Des chars, des lance-roquettes et de véhicules d'infanterie défileront, tandis que les élèves-officiers porteront les manteaux en peau de mouton et les bottes en feutre portées par les soldats de l'époque.

"Les 'cadets' (élèves-officiers) des temps modernes se feront probablement une bonne idée de ce que représente la défense de la patrie en hiver", a ajouté ce responsable.

Et les survivants du siège ne s'opposent pas tous au défilé. "Une parade ne peut insulter personne", estime Anna Nezvanova, 80 ans, la qualifiant de "symbole" de l'esprit toujours vivant de la ville.
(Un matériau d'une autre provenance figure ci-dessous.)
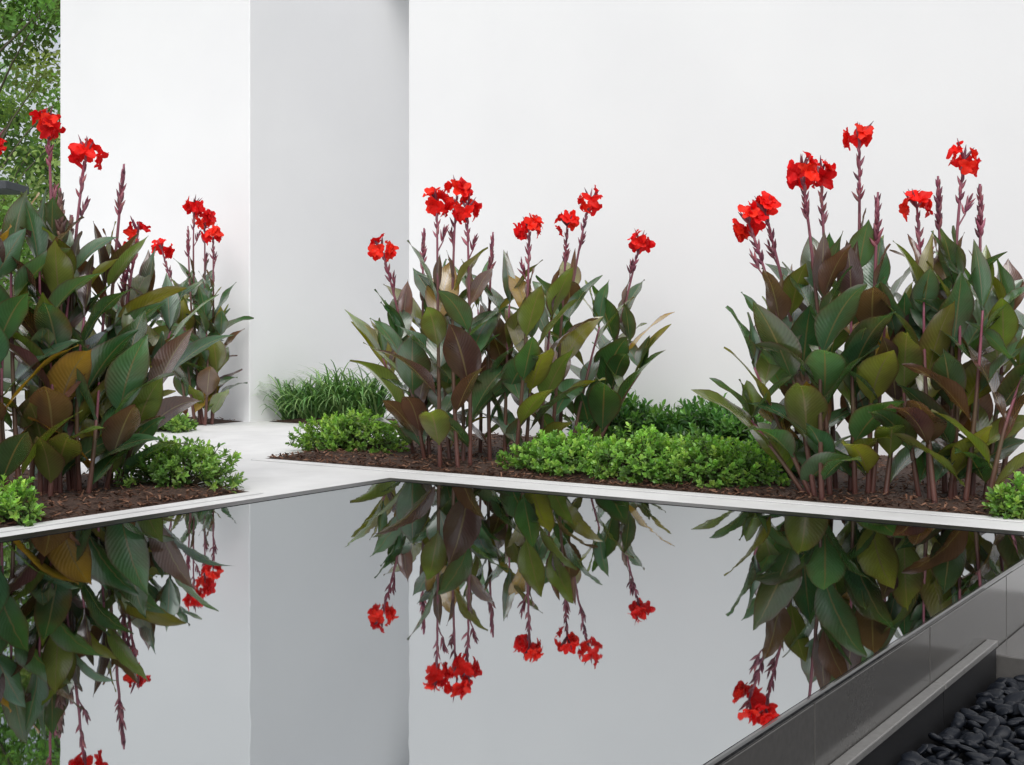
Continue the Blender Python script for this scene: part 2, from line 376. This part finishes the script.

Selon Zinaïda Arsenieva, 84 ans, qui a vécu sous le blocus pendant deux ans, "la ville s'est battue, nous n'attendions pas passivement la mort". "C'est notre victoire commune", ajoute-t-elle.

Au-delà de ce débat, l'analyste militaire Alexandre Golts estime que le défilé illustre surtout la transformation de la Russie en un "État militariste". Le pays organise déjà trois grands défilés militaires annuels, dont le défilé principal du 9 mai et une démonstration de force navale à Saint-Pétersbourg en juillet.

Selon M. Golts, le Kremlin utilise les célébrations de la victoire de l'Union soviétique sur l'Allemagne nazie pour renforcer son statut. "Le souvenir de la tragédie nationale s'est transformé en une performance patriotique optimiste", estime-t-il.